The Arab Struggle Movement for the Liberation of Ahwaz Held a mass demonstration in Berlin
Ahwazna
Ahwazi freedom activists and supporters held a mass demonstration against Iranian regime executions outside the German Parliament in Berlin on Friday, with many members of the country’s Arab communities joining their call for freedom and human rights.
Protesters at the demonstration, entitled ‘No to Executions in Ahwaz’, organized by the Arab Struggle Movement for the Liberation of Ahwaz (ASMLA), carried pictures of a few of the Ahwazi activists executed by the regime in recent years, including three resistance fighters from the city of Ahwaz in Hamidiya in the west of the Ahwaz region who were recently killed by the regime.
The demonstrators, including a number of prominent German figures who attended the event to show their solidarity with the Ahwazi people’s long struggle for freedom and dignity, chanted slogans against the Iranian regime and its crimes against the Ahwazi people.
Protesters strongly condemned the Iranian regime’s crimes against the Ahwazi people, saying that these have reached the stage where they should be rightfully classified as crimes against humanity. As at previous demonstrations for Ahwaz, there was great support for the Syrian revolution among the protesters, with dozens of Syrians attending the event and declaring their support and solidarity with the struggle of the Ahwazi people in confronting Iranian occupation and fighting for freedom, dignity and human rights.

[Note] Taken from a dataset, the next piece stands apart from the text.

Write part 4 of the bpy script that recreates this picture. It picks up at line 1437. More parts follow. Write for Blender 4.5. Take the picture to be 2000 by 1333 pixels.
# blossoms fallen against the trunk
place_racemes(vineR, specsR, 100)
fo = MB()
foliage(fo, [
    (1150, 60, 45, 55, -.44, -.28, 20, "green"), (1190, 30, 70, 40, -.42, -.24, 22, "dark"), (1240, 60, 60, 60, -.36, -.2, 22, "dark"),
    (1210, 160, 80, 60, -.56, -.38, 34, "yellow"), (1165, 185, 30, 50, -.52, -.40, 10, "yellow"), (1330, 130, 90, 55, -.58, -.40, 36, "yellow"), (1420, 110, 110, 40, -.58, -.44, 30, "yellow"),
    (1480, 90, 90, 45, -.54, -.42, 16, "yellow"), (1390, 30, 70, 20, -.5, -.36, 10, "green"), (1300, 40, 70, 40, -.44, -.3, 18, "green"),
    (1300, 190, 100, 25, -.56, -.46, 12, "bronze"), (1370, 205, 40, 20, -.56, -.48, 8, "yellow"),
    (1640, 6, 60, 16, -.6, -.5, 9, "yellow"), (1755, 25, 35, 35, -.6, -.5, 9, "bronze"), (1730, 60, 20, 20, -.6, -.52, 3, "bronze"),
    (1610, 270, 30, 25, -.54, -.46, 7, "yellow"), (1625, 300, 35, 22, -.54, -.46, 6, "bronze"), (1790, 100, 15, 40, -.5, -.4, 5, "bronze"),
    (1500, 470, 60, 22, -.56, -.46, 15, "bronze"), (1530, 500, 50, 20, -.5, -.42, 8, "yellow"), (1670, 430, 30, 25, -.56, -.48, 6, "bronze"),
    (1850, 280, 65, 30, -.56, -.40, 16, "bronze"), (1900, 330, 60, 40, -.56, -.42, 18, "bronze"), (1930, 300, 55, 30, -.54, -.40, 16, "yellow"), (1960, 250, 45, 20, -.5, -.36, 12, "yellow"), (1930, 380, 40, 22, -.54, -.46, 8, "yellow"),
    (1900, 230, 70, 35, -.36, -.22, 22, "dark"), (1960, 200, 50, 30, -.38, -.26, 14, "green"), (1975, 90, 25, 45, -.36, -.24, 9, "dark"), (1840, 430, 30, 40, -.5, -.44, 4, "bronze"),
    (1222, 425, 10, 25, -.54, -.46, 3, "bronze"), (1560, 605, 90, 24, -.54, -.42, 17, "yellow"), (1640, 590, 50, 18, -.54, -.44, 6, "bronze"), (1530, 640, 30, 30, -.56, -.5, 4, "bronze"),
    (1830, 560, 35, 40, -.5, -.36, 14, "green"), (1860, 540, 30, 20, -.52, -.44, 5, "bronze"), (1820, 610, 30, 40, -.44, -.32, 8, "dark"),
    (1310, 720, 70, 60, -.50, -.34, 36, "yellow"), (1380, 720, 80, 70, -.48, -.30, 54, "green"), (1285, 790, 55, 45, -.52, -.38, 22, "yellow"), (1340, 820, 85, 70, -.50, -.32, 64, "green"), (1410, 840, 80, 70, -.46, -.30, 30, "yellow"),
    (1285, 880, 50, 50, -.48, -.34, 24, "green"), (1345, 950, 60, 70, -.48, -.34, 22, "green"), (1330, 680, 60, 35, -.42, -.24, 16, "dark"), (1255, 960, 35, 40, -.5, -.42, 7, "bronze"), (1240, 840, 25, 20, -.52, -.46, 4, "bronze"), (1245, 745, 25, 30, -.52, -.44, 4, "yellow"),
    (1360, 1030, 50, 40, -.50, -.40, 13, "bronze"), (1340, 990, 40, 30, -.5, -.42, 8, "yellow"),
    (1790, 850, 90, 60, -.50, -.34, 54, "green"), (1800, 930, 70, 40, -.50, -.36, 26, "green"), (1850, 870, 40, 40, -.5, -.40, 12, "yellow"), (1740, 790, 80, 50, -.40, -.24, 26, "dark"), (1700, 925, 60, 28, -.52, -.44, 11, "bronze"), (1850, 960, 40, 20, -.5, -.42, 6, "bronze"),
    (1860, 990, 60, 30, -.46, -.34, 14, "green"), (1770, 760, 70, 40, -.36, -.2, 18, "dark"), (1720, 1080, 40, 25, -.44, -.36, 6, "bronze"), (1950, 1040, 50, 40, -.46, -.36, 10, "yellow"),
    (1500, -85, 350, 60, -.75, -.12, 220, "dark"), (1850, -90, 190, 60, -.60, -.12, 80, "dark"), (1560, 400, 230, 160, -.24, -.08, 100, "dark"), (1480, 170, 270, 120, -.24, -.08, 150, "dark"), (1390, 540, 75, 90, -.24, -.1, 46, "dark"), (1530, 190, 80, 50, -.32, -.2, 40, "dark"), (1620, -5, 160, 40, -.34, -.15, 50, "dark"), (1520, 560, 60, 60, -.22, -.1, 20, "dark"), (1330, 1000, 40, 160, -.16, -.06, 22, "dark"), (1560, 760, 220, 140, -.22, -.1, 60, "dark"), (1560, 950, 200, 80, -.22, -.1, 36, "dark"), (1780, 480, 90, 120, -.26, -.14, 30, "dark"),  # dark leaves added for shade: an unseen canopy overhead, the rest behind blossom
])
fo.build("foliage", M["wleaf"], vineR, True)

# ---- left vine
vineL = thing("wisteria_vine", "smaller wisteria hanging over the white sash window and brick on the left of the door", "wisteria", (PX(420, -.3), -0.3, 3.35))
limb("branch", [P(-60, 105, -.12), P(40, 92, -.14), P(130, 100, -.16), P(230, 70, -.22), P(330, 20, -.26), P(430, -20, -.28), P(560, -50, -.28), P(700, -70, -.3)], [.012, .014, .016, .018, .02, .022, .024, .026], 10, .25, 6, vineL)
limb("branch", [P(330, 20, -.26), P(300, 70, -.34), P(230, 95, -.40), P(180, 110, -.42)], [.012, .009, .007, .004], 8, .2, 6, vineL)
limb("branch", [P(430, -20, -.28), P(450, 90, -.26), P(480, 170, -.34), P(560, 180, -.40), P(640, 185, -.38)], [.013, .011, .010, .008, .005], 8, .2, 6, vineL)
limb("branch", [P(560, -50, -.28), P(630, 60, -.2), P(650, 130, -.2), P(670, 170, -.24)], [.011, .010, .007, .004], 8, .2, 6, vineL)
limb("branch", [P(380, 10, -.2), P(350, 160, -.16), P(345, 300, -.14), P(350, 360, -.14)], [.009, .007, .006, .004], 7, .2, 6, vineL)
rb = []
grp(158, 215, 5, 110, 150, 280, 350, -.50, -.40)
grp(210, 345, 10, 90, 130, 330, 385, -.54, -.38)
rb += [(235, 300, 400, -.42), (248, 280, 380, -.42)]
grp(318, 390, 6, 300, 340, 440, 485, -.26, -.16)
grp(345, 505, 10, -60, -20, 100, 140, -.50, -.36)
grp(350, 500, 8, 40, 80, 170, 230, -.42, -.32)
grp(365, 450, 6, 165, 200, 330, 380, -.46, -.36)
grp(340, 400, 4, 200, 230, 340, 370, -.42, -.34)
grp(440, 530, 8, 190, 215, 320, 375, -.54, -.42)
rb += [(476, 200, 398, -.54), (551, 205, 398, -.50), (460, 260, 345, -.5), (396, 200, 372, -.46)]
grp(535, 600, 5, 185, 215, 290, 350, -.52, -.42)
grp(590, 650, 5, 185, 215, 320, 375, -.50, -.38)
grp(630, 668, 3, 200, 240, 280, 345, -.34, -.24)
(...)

Ahwaz, the location of over 90 percent of the oil and gas resources claimed by Iran, was first occupied by the then-royalist Iranian regime in 1925, with Britain lending its support to the occupation in exchange for oil contracts. Despite the vast natural wealth in Ahwaz which stretches from the Iran-Iraq border to the south west of Iran, successive Iranian regimes have subjected the Arab people of Ahwaz to brutal apartheid-style racist discrimination and oppression, deliberately maintaining them in conditions of medieval poverty and denying them any share in the wealth from their own lands. Meanwhile, Iranians are offered generous incentives to encourage them to move to the region to work in the oil fields – jobs denied to the Ahwazi people – where they live in ethnically homogenous settlements provided with all modern amenities which, again, are off-limits to the Ahwazi people, who are also punished by the regime for publicly speaking their own Arabic mother tongue or dressing in their traditional Arab clothing.